■ **Requirements**
Output the material below in its entirety, exactly as given.

_____

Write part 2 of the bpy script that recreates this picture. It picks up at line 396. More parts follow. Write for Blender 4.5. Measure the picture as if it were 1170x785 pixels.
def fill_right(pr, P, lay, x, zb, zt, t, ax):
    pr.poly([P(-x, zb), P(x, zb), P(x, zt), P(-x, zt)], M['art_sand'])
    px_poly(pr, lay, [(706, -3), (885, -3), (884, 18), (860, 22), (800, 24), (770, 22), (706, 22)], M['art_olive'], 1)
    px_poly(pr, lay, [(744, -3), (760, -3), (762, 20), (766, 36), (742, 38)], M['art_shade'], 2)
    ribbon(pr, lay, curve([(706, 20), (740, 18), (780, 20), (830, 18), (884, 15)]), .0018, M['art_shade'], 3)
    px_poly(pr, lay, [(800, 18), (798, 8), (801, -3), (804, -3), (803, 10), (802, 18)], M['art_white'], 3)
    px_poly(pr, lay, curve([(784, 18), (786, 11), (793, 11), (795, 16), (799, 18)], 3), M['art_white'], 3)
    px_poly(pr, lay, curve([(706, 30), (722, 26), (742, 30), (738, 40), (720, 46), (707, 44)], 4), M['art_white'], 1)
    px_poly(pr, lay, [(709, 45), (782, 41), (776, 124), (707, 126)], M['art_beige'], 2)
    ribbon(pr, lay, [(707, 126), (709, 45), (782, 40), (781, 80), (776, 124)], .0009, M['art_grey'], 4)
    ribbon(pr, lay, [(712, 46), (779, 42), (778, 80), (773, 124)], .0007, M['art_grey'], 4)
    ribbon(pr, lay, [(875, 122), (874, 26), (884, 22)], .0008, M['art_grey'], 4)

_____

■ **Complete answer**
Write part 2 of the bpy script that recreates this picture. It picks up at line 396. More parts follow. Write for Blender 4.5. Measure the picture as if it were 1170x785 pixels.
def fill_right(pr, P, lay, x, zb, zt, t, ax):
    pr.poly([P(-x, zb), P(x, zb), P(x, zt), P(-x, zt)], M['art_sand'])
    px_poly(pr, lay, [(706, -3), (885, -3), (884, 18), (860, 22), (800, 24), (770, 22), (706, 22)], M['art_olive'], 1)
    px_poly(pr, lay, [(744, -3), (760, -3), (762, 20), (766, 36), (742, 38)], M['art_shade'], 2)
    ribbon(pr, lay, curve([(706, 20), (740, 18), (780, 20), (830, 18), (884, 15)]), .0018, M['art_shade'], 3)
    px_poly(pr, lay, [(800, 18), (798, 8), (801, -3), (804, -3), (803, 10), (802, 18)], M['art_white'], 3)
    px_poly(pr, lay, curve([(784, 18), (786, 11), (793, 11), (795, 16), (799, 18)], 3), M['art_white'], 3)
    px_poly(pr, lay, curve([(706, 30), (722, 26), (742, 30), (738, 40), (720, 46), (707, 44)], 4), M['art_white'], 1)
    px_poly(pr, lay, [(709, 45), (782, 41), (776, 124), (707, 126)], M['art_beige'], 2)
    ribbon(pr, lay, [(707, 126), (709, 45), (782, 40), (781, 80), (776, 124)], .0009, M['art_grey'], 4)
    ribbon(pr, lay, [(712, 46), (779, 42), (778, 80), (773, 124)], .0007, M['art_grey'], 4)
    ribbon(pr, lay, [(875, 122), (874, 26), (884, 22)], .0008, M['art_grey'], 4)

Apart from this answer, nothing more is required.